One of the little cedars we decided to save. The back area is full of overgrown vegetation.
Most of it looks like this, one tree on top of another.
The white-flower tree has been freed, and a few cedars as well.
Other cedars and another white-flower tree are asking for help, and we’ll freed them too.

After that, we have been preparing the garden for planting, and cleaning up winter’s vestige. As soon as the weather permits and the temperature remains a bit warmer, work on the veggie garden will begin. We are still having some nights in the low 30F.

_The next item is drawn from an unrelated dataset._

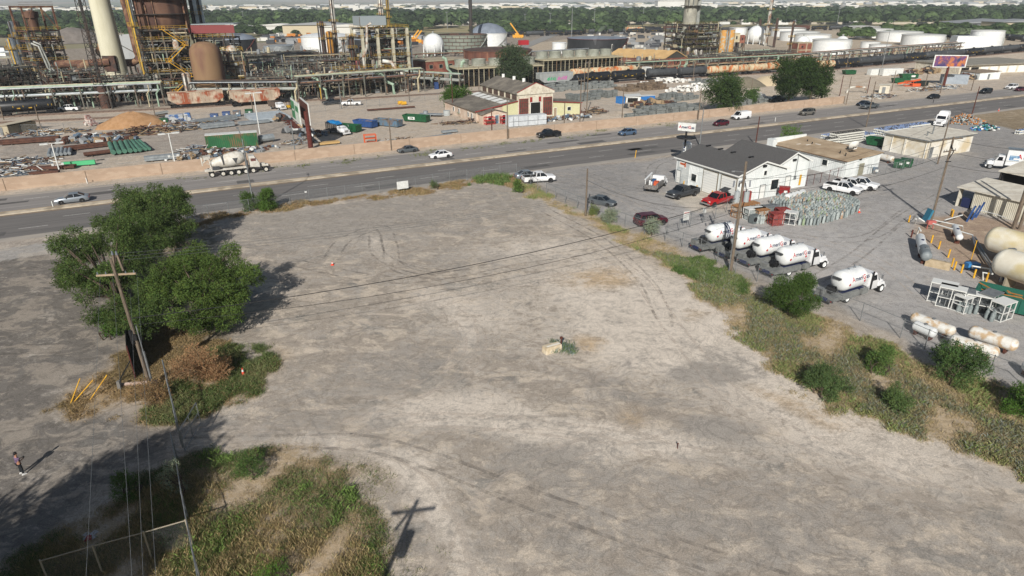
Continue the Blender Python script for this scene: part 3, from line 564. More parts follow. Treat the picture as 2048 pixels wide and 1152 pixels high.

The veggie garden got a refresh, and the pots/boxes were filled with extra soil. It is ready for planting.
I worked on setting up this area last year, and I am seeing the results now; unfortunately, this is one of the giant cedars that will have to be cut down, after the ice storm damage.
Spring Moth Worms are starting to show up.
The shed got a light layer of mulch as well. Because we use pine needles from the property in the winter, it cuts down on how much mulch we need to use when it needs it. The plants in the pots keep coming back every year, so this area is almost effortless now. Eventually, much of the area will become almost effortless.
While cleaning up the back area we found part of a chimney top that was split in two parts. I decided to place these in the faerie garden as shelter for critters, whether frogs or whatever decides to visit.

Despite our ongoing project list, we never know what new project will show up on the side. It is always fun and never boring. Our goal is to get to a point were most areas are set up and become almost effortless to maintain, that is, considering the mess we started with when we bought the place (see Restoring an Old Farmhouse series of posts). I hope that you enjoyed reading about this project.